The reason these are in Druntime at all is because code in
Druntime depends on them.  So if they were split into a separate
library then it would be a required library.  And even if we
completely eliminate any dependency on standard C functions, I
don't see any way to avoid depending on platform-specific calls.
Now I would be fine with including just a subset of declarations
in Druntime (which is really what we have right now anyway), but
if the remainder were split into a standalone library then things
start to get weird.  Please let me know if you have a solution to
this problem.
August 29, 2014
On Wednesday, 27 August 2014 at 09:43:03 UTC, Mike wrote:
> On Wednesday, 27 August 2014 at 06:50:19 UTC, Walter Bright wrote:
>>
>> The irony is D1 has std.c, and for D2 it was migrated to core.stdc.
>
> ...and design takes the backseat to convenience.

This was a necessary part of the separation of the runtime
components of the standard library from the extraneous stuff.
Consider Druntime to be roughly equivalent to the java.lang
package.  It contains code and interfaces that pertain to the
language definition, plus certain related low-level functionality.

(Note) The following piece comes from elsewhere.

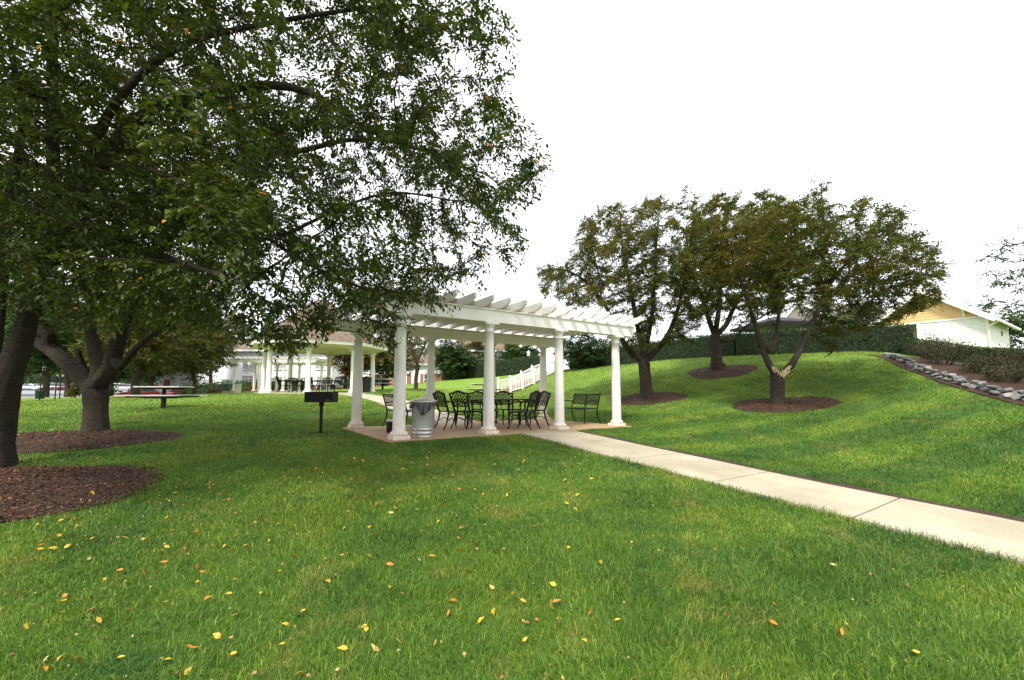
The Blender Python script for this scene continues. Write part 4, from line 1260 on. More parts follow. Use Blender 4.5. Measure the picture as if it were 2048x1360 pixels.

It will always be a judgement call for where to draw the line.
For example, should Range be in Druntime since it's something the
compiler is aware of?  What about basic math routines that the
compiler might replace with an intrinsic call?  So far, we've
actually erred on the side of having less in Druntime rather than
more.  It currently contains user-visible code that's actually
required for every D application: the GC, threads, bit
operations, and atomics, plus some additional code and
declarations that are required to implement these features.  And
that's it.

You might argue that Druntime shouldn't exist as a separate
library at all, and at times I've wondered this myself, but some
of the reasons for this have really borne out in practice, such
as the forced elimination of unnecessary dependencies.  If you
look at D1 you'll find that the better part of the standard
library is linked with every D application because some stuff
that's always included (the GC code and what's in dmain, for
example) uses high-level code which in turn depends on everything
else.  And while it's possible to avoid this with proper
discipline, this is much easier to accomplish if the code simply
isn't available in the first place.

When making these arguments, please try thinking about the
library from the perspective of a library designer and not an end
user.  Does the standard C interface truly belong in Phobos?  In
Druntime?  Elsewhere?  Why?  And what factors might influence
your decision?  Are any of these factors currently present?  Some
of the reasons for the current design are historic and
unnecessary and others are not.  And anything can be changed if
someone comes up with a better idea and is willing to do the work
to make it so.  It sounds like maybe you have a better idea so
why not submit a pull request demonstrating the solution?